Re-Framing the Subject 06 – Re-animating the scene

If Blow Up presents modernism’s autonomous self as it is imaged in the pure sign, de Palma’s Blow Out is an investigation of the process of signification itself. While Antonioni presents a grammatical cinema privileging the individual shot and the singular point of view, de Palme gives us a rhetorical one whose formal concerns relates to montage and dispersed subject positions. Montage is a synthetic process similar, in principle, to Cubist collage and the photomontage of artists like Rodchenko and Heartfield. Through decoupage and bricolage, fragments of a larger reality and from disparate source are combined in juxtaposition and superimposition to produce alternative meanings without necessarily losing sight of the original references. In art, collage and montage liberated the image from spatio-temporal logic; time could be conceived not as succession but as the imbrication of the past with the present.

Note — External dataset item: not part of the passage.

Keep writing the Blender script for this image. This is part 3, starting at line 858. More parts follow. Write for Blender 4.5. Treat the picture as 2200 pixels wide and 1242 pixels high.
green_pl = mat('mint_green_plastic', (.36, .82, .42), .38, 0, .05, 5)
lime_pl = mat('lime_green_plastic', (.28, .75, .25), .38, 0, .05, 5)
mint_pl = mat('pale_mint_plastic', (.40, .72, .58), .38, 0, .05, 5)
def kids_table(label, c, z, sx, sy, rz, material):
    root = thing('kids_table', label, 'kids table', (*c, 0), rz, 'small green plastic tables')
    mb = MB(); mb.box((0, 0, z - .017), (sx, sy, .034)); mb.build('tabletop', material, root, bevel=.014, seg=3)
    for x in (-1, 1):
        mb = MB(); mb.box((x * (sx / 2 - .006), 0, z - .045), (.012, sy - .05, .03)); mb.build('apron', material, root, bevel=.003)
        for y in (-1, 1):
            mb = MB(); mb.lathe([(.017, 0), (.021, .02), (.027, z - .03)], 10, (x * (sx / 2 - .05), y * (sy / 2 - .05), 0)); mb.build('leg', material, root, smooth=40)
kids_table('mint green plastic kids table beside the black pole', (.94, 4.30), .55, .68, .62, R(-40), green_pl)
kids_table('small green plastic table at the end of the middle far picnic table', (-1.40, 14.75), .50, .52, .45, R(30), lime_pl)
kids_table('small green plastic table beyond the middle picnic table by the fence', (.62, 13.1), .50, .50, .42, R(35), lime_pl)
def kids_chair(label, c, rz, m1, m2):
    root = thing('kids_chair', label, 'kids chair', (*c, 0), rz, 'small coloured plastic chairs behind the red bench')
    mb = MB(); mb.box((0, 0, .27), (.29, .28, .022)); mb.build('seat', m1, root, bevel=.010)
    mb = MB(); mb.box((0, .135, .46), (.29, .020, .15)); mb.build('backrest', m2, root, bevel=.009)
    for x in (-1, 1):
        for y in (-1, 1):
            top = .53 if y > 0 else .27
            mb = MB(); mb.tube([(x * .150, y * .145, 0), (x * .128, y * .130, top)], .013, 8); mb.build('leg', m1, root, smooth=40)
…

By contrast, in conventional cinema, montage became the means to achieve a spatio-temporal ‘continuity’. Montage enable the viewer to be bound into a narrative flow that had all the appearance of reality while eliding both its synthetic origins and the absence of the body in the photographic image. With the increased sophistication of special effects – montage devices such as animation, matting, multiple-track dubbing, and now computer-generated sound and image – cinema, as other technologies of reproduction, became capable of presenting reality – effects based on simulation. Under such conditions, reality cannot be regarded as prior to but subservient to forms of representation that refer, not to nature, but to their own codes of replication: no longer a depth or spatial mode, but (to continue the story set out by Blow Up) the surface or screen.